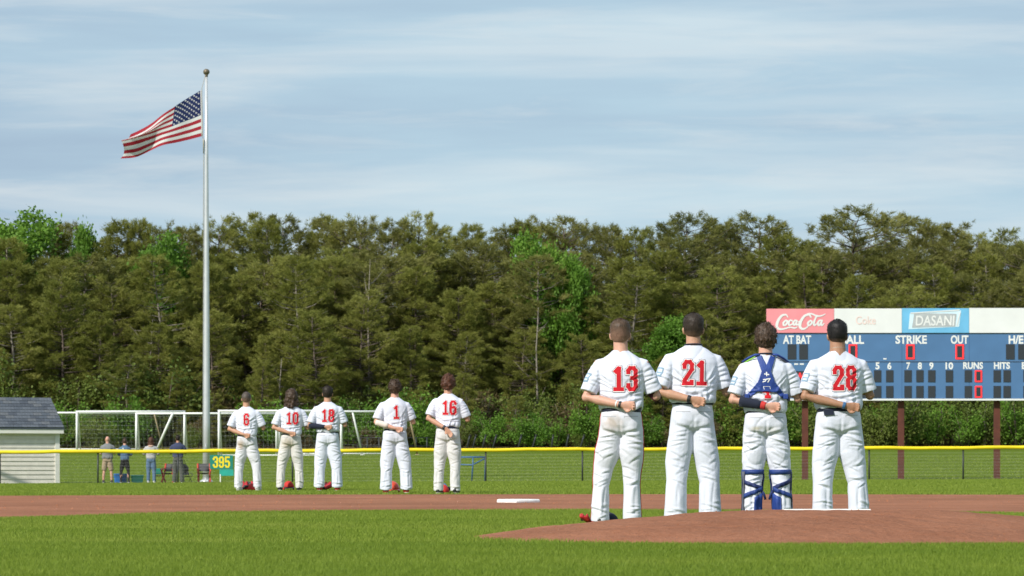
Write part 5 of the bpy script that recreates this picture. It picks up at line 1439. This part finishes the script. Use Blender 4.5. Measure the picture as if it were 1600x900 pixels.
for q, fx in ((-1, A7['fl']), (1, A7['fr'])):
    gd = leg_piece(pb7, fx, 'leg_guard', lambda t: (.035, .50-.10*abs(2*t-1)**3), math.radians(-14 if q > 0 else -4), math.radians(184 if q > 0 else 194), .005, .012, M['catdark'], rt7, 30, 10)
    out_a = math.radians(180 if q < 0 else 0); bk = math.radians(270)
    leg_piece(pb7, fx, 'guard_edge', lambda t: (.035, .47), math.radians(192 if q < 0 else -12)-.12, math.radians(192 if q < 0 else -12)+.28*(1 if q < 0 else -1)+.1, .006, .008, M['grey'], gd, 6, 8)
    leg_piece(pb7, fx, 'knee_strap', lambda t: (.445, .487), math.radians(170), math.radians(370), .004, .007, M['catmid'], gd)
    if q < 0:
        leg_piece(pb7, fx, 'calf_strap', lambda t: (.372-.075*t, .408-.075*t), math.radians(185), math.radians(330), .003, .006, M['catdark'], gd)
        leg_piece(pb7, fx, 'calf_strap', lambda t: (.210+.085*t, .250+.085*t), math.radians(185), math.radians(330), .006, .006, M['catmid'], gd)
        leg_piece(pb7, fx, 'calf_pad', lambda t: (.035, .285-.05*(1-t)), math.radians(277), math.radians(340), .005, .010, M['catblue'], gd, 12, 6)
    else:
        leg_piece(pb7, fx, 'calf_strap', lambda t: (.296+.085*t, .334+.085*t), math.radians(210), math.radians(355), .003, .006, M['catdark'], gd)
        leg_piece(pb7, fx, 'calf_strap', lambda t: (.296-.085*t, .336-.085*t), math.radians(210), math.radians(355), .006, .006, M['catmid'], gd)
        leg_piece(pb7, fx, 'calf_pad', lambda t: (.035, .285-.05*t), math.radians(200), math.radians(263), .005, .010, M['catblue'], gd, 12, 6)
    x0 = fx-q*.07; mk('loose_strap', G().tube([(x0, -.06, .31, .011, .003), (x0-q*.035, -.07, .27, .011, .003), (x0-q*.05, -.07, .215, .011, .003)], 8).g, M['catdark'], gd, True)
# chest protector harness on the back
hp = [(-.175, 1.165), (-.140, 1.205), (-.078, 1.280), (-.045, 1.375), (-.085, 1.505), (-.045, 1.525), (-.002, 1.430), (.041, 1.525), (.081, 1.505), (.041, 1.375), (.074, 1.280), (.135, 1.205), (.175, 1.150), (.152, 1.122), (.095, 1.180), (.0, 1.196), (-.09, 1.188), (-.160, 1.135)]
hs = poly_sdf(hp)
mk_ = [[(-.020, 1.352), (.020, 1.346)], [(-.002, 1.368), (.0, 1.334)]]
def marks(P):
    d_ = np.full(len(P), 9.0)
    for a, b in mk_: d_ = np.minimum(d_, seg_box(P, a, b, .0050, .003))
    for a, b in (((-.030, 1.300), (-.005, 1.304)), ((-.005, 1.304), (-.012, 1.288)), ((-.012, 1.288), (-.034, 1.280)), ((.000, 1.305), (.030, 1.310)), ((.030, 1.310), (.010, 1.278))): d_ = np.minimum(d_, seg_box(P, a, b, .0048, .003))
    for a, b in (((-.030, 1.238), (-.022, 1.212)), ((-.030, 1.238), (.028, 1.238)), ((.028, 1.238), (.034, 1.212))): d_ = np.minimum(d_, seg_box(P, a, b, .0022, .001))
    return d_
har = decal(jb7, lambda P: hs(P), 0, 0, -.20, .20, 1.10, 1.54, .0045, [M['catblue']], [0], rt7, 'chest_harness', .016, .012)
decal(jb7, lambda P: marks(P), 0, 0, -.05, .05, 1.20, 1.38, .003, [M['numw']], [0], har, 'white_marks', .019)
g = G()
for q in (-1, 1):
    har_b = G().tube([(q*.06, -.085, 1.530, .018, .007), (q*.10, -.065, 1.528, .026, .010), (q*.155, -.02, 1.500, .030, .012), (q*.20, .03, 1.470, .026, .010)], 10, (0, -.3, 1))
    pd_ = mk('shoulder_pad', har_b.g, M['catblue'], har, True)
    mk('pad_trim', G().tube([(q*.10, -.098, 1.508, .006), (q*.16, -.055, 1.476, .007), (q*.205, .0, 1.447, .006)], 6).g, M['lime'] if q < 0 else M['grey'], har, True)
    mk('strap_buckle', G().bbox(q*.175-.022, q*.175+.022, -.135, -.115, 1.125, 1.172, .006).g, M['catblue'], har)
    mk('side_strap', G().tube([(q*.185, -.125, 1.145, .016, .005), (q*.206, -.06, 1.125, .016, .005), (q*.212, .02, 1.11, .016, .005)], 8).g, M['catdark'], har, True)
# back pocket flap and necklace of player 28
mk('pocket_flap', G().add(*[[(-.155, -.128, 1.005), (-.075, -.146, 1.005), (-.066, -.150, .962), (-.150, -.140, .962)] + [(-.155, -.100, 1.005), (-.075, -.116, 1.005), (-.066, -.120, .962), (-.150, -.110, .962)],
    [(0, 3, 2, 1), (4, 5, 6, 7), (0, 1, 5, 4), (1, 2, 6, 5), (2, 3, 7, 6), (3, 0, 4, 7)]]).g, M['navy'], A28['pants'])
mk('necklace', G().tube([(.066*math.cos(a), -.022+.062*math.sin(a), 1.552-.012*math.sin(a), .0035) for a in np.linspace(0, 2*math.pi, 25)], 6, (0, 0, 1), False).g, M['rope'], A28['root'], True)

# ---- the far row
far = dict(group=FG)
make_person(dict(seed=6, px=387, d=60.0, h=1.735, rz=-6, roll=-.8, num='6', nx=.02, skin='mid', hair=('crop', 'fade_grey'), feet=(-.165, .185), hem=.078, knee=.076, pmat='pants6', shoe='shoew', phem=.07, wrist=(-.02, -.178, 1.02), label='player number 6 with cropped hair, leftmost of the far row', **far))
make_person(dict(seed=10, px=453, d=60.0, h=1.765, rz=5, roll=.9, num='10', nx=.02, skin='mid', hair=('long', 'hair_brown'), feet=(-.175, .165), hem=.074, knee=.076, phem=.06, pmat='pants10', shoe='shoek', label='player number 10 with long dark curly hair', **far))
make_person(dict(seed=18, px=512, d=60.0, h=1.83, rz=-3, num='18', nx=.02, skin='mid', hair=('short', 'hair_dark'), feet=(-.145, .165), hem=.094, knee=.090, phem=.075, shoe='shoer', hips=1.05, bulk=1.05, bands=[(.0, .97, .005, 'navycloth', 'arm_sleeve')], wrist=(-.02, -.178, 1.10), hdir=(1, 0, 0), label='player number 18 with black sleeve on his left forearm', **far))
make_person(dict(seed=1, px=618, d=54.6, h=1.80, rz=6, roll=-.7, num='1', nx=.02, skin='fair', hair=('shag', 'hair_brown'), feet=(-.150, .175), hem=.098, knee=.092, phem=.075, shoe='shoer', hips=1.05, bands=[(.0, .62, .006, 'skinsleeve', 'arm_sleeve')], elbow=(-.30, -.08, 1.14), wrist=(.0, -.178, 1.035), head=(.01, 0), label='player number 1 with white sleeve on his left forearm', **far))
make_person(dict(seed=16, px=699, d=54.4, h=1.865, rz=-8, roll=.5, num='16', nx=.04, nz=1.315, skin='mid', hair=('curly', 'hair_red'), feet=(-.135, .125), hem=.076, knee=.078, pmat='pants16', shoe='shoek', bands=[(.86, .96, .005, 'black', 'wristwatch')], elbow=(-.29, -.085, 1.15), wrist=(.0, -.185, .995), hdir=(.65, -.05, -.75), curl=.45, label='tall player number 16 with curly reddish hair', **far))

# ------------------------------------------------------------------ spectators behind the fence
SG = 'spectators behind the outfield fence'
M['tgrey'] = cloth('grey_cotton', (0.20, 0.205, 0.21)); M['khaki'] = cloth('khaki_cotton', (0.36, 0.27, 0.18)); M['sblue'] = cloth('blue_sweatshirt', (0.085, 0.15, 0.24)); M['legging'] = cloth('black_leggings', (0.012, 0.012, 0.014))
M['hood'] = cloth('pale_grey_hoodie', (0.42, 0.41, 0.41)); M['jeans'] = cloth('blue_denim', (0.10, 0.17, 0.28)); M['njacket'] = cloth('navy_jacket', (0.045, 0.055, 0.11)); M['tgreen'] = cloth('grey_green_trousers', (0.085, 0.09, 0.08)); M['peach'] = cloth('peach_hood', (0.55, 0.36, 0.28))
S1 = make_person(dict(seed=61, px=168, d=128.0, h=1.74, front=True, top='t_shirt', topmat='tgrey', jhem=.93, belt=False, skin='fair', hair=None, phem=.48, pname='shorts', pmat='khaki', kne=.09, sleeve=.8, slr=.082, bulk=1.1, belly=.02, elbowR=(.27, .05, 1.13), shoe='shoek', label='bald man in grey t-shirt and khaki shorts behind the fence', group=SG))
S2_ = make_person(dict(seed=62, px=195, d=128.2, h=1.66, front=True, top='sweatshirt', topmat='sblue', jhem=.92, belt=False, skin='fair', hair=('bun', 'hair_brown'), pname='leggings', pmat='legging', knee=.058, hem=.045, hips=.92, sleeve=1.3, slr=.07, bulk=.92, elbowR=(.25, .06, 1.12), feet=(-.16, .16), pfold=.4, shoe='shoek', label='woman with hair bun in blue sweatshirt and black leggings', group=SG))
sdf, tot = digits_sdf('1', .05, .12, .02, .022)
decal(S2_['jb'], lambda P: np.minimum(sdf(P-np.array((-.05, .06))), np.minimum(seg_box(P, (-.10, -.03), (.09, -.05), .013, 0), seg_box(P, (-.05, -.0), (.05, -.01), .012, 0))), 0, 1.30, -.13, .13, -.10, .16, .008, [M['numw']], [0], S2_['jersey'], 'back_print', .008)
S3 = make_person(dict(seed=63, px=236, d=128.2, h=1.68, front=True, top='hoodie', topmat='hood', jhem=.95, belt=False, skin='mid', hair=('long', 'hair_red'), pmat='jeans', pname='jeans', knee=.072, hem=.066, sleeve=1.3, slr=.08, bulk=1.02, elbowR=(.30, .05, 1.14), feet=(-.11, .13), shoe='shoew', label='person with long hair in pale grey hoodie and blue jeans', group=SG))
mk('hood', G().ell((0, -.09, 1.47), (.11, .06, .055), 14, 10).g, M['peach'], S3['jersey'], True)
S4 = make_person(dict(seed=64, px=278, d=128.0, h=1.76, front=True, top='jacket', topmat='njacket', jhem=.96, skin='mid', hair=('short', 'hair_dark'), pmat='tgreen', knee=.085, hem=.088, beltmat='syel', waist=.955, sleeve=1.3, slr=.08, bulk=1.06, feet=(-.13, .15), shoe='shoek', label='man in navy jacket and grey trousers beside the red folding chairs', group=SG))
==
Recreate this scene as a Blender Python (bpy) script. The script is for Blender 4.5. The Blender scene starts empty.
...
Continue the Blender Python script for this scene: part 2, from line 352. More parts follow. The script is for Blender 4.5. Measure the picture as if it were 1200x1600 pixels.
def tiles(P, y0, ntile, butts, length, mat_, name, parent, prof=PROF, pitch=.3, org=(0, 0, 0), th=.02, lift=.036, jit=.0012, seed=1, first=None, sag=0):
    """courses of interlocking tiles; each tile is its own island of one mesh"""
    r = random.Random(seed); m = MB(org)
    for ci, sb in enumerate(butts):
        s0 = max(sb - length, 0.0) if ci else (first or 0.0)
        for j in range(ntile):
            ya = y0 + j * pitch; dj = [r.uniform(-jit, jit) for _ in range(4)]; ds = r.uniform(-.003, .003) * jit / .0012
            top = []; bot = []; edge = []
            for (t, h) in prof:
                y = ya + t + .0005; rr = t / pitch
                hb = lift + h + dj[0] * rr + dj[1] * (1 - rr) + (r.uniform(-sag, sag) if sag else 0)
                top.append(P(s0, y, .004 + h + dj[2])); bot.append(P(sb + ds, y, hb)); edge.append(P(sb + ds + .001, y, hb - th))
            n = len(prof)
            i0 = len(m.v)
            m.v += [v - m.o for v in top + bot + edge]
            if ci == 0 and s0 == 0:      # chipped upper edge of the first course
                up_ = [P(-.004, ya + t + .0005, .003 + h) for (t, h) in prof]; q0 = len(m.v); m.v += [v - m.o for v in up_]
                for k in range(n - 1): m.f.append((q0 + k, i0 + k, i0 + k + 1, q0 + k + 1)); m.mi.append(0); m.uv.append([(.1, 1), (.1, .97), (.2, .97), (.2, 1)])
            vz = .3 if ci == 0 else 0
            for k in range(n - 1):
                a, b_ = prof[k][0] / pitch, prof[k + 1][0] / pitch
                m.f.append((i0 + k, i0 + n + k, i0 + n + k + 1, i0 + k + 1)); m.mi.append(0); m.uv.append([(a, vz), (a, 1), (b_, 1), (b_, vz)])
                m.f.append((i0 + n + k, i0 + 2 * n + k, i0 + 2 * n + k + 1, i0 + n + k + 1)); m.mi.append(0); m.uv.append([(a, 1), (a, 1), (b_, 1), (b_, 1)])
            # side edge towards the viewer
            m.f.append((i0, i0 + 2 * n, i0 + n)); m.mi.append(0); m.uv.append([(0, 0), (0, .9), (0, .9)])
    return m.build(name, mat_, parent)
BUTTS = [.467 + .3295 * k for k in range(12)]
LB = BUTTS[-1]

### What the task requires
Pick out the lines above containing the word "Python", then copy them.

### Full answer
Recreate this scene as a Blender Python (bpy) script. The script is for Blender 4.5. The Blender scene starts empty.
Continue the Blender Python script for this scene: part 2, from line 352. More parts follow. The script is for Blender 4.5. Measure the picture as if it were 1200x1600 pixels.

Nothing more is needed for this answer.